Quote all of the data that follows exactly as written, skipping the images.

** start **

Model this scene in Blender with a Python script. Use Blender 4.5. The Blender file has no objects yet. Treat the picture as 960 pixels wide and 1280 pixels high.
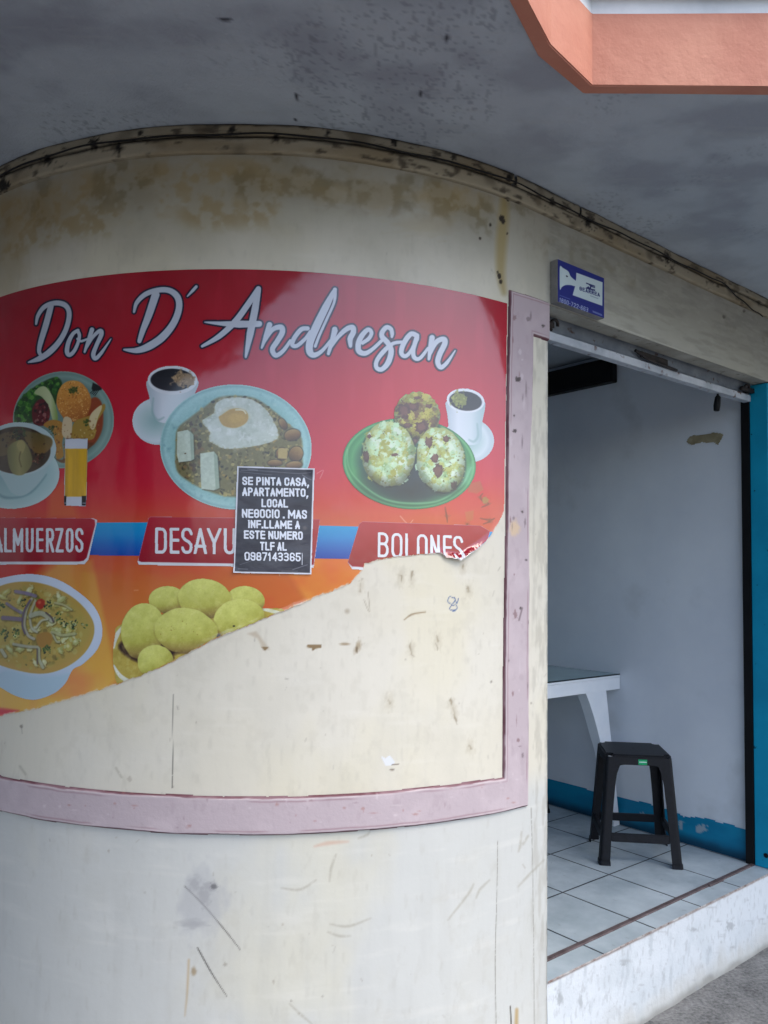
import bpy, bmesh, math, random
import numpy as np
from mathutils import Vector, Matrix

random.seed(7)
rng = np.random.default_rng(11)
C = bpy.context.scene.collection
SC = bpy.context.scene

# ------------------------------------------------------------------ camera
EYE = 1.614                       # eye height above the pavement
FOC, PITCH, ROLL, SHIFT = 990.06, 0.05098, 0.01162, 30.18
fw = np.array([0, math.cos(PITCH), math.sin(PITCH)])
up0 = np.array([0, -math.sin(PITCH), math.cos(PITCH)])
rt0 = np.array([1.0, 0, 0])
cr, sr = math.cos(ROLL), math.sin(ROLL)
rt = cr * rt0 + sr * up0
up = -sr * rt0 + cr * up0
cam_data = bpy.data.cameras.new('camera')
cam = bpy.data.objects.new('camera', cam_data); C.objects.link(cam)
cam_data.sensor_fit = 'AUTO'; cam_data.sensor_width = 36.0
cam_data.lens = FOC * 36.0 / 1280.0
cam_data.shift_y = SHIFT / 1280.0
cam_data.clip_start = 0.05; cam_data.clip_end = 500
cam.matrix_world = Matrix((
    (rt[0], up[0], -fw[0], 0), (rt[1], up[1], -fw[1], 0), (rt[2], up[2], -fw[2], EYE), (0, 0, 0, 1)))
SC.camera = cam

# ------------------------------------------------------------------ sky, sun, exposure
SUN_EL, SUN_AZ = math.radians(58), math.radians(125)   # azimuth from +Y towards +X
world = bpy.data.worlds.new('World'); SC.world = world; world.use_nodes = True
nt = world.node_tree; nt.nodes.clear()
sky = nt.nodes.new('ShaderNodeTexSky'); sky.sky_type = 'NISHITA'; sky.sun_disc = False
sky.sun_elevation = SUN_EL; sky.sun_rotation = SUN_AZ
sky.air_density = 1.0; sky.dust_density = 3.0; sky.ozone_density = 1.0
bg = nt.nodes.new('ShaderNodeBackground'); bg.inputs['Strength'].default_value = 0.15
wo = nt.nodes.new('ShaderNodeOutputWorld')
nt.links.new(sky.outputs[0], bg.inputs[0]); nt.links.new(bg.outputs[0], wo.inputs[0])
sd = bpy.data.lights.new('sun', 'SUN'); sd.energy = 0.8; sd.angle = math.radians(40); sd.color = (1.0, 0.965, 0.92)
so = bpy.data.objects.new('sun', sd); C.objects.link(so)
sdir = Vector((math.sin(SUN_AZ) * math.cos(SUN_EL), math.cos(SUN_AZ) * math.cos(SUN_EL), math.sin(SUN_EL)))
so.rotation_euler = sdir.to_track_quat('Z', 'Y').to_euler(); so.location = sdir * 20
SC.view_settings.view_transform = 'Standard'; SC.view_settings.look = 'None'
SC.view_settings.gamma = 1.0; SC.view_settings.use_curve_mapping = False
SC.view_settings.exposure = 1.32
SC.render.engine = 'CYCLES'
try:
    SC.cycles.use_denoising = True
    SC.cycles.max_bounces = 8; SC.cycles.diffuse_bounces = 5
except Exception:
    pass

# ------------------------------------------------------------------ the round corner and the flat front: wall coordinates
CX, CY, R, TH = -0.43029, 3.66807, 1.41963, 0.68627
CEN = np.array([CX, CY])
NRM = np.array([math.sin(TH), -math.cos(TH)])     # outward normal of the flat front
TAN = np.array([math.cos(TH), math.sin(TH)])      # along the flat front, to the right
TP = CEN + R * NRM                                # where the curve meets the flat front
AT = R * TH
S0 = 0.09704
AC = AT + S0                                      # wall coordinate of the door edge
FLOOR, SOFFIT, LINTEL = 0.309, 2.920, 2.539

def px_of(X):
    d = X - np.array([0, 0, EYE]); w = d @ fw
    return 480 + FOC * (d @ rt) / w, 640 - FOC * (d @ up) / w + SHIFT

def _h(ix, iy, seed):
    h = (ix.astype(np.int64) * 374761393 + iy.astype(np.int64) * 668265263 + seed * 974634777) & 0xffffffff
    h = ((h ^ (h >> 13)) * 1274126177) & 0xffffffff
    h = ((h ^ (h >> 15)) * 2246822519) & 0xffffffff
    return ((h ^ (h >> 16)) & 0xffffff) / float(0xffffff)

def vnoise(x, y, seed=0):
    x = np.asarray(x, float); y = np.asarray(y, float)
    ix = np.floor(x).astype(np.int64); iy = np.floor(y).astype(np.int64)
    fx = x - ix; fy = y - iy
    fx = fx * fx * (3 - 2 * fx); fy = fy * fy * (3 - 2 * fy)
    a = _h(ix, iy, seed); b = _h(ix + 1, iy, seed); c = _h(ix, iy + 1, seed); d = _h(ix + 1, iy + 1, seed)
    return (a * (1 - fx) + b * fx) * (1 - fy) + (c * (1 - fx) + d * fx) * fy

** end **

SOLUTION TO THIS PROBLEM:
Model this scene in Blender with a Python script. Use Blender 4.5. The Blender file has no objects yet. Treat the picture as 960 pixels wide and 1280 pixels high.
import bpy, bmesh, math, random
import numpy as np
from mathutils import Vector, Matrix

random.seed(7)
rng = np.random.default_rng(11)
C = bpy.context.scene.collection
SC = bpy.context.scene

# ------------------------------------------------------------------ camera
EYE = 1.614                       # eye height above the pavement
FOC, PITCH, ROLL, SHIFT = 990.06, 0.05098, 0.01162, 30.18
fw = np.array([0, math.cos(PITCH), math.sin(PITCH)])
up0 = np.array([0, -math.sin(PITCH), math.cos(PITCH)])
rt0 = np.array([1.0, 0, 0])
cr, sr = math.cos(ROLL), math.sin(ROLL)
rt = cr * rt0 + sr * up0
up = -sr * rt0 + cr * up0
cam_data = bpy.data.cameras.new('camera')
cam = bpy.data.objects.new('camera', cam_data); C.objects.link(cam)
cam_data.sensor_fit = 'AUTO'; cam_data.sensor_width = 36.0
cam_data.lens = FOC * 36.0 / 1280.0
cam_data.shift_y = SHIFT / 1280.0
cam_data.clip_start = 0.05; cam_data.clip_end = 500
cam.matrix_world = Matrix((
    (rt[0], up[0], -fw[0], 0), (rt[1], up[1], -fw[1], 0), (rt[2], up[2], -fw[2], EYE), (0, 0, 0, 1)))
SC.camera = cam

# ------------------------------------------------------------------ sky, sun, exposure
SUN_EL, SUN_AZ = math.radians(58), math.radians(125)   # azimuth from +Y towards +X
world = bpy.data.worlds.new('World'); SC.world = world; world.use_nodes = True
nt = world.node_tree; nt.nodes.clear()
sky = nt.nodes.new('ShaderNodeTexSky'); sky.sky_type = 'NISHITA'; sky.sun_disc = False
sky.sun_elevation = SUN_EL; sky.sun_rotation = SUN_AZ
sky.air_density = 1.0; sky.dust_density = 3.0; sky.ozone_density = 1.0
bg = nt.nodes.new('ShaderNodeBackground'); bg.inputs['Strength'].default_value = 0.15
wo = nt.nodes.new('ShaderNodeOutputWorld')
nt.links.new(sky.outputs[0], bg.inputs[0]); nt.links.new(bg.outputs[0], wo.inputs[0])
sd = bpy.data.lights.new('sun', 'SUN'); sd.energy = 0.8; sd.angle = math.radians(40); sd.color = (1.0, 0.965, 0.92)
so = bpy.data.objects.new('sun', sd); C.objects.link(so)
sdir = Vector((math.sin(SUN_AZ) * math.cos(SUN_EL), math.cos(SUN_AZ) * math.cos(SUN_EL), math.sin(SUN_EL)))
so.rotation_euler = sdir.to_track_quat('Z', 'Y').to_euler(); so.location = sdir * 20
SC.view_settings.view_transform = 'Standard'; SC.view_settings.look = 'None'
SC.view_settings.gamma = 1.0; SC.view_settings.use_curve_mapping = False
SC.view_settings.exposure = 1.32
SC.render.engine = 'CYCLES'
try:
    SC.cycles.use_denoising = True
    SC.cycles.max_bounces = 8; SC.cycles.diffuse_bounces = 5
except Exception:
    pass

# ------------------------------------------------------------------ the round corner and the flat front: wall coordinates
CX, CY, R, TH = -0.43029, 3.66807, 1.41963, 0.68627
CEN = np.array([CX, CY])
NRM = np.array([math.sin(TH), -math.cos(TH)])     # outward normal of the flat front
TAN = np.array([math.cos(TH), math.sin(TH)])      # along the flat front, to the right
TP = CEN + R * NRM                                # where the curve meets the flat front
AT = R * TH
S0 = 0.09704
AC = AT + S0                                      # wall coordinate of the door edge
FLOOR, SOFFIT, LINTEL = 0.309, 2.920, 2.539

def px_of(X):
    d = X - np.array([0, 0, EYE]); w = d @ fw
    return 480 + FOC * (d @ rt) / w, 640 - FOC * (d @ up) / w + SHIFT

def _h(ix, iy, seed):
    h = (ix.astype(np.int64) * 374761393 + iy.astype(np.int64) * 668265263 + seed * 974634777) & 0xffffffff
    h = ((h ^ (h >> 13)) * 1274126177) & 0xffffffff
    h = ((h ^ (h >> 15)) * 2246822519) & 0xffffffff
    return ((h ^ (h >> 16)) & 0xffffff) / float(0xffffff)

def vnoise(x, y, seed=0):
    x = np.asarray(x, float); y = np.asarray(y, float)
    ix = np.floor(x).astype(np.int64); iy = np.floor(y).astype(np.int64)
    fx = x - ix; fy = y - iy
    fx = fx * fx * (3 - 2 * fx); fy = fy * fy * (3 - 2 * fy)
    a = _h(ix, iy, seed); b = _h(ix + 1, iy, seed); c = _h(ix, iy + 1, seed); d = _h(ix + 1, iy + 1, seed)
    return (a * (1 - fx) + b * fx) * (1 - fy) + (c * (1 - fx) + d * fx) * fy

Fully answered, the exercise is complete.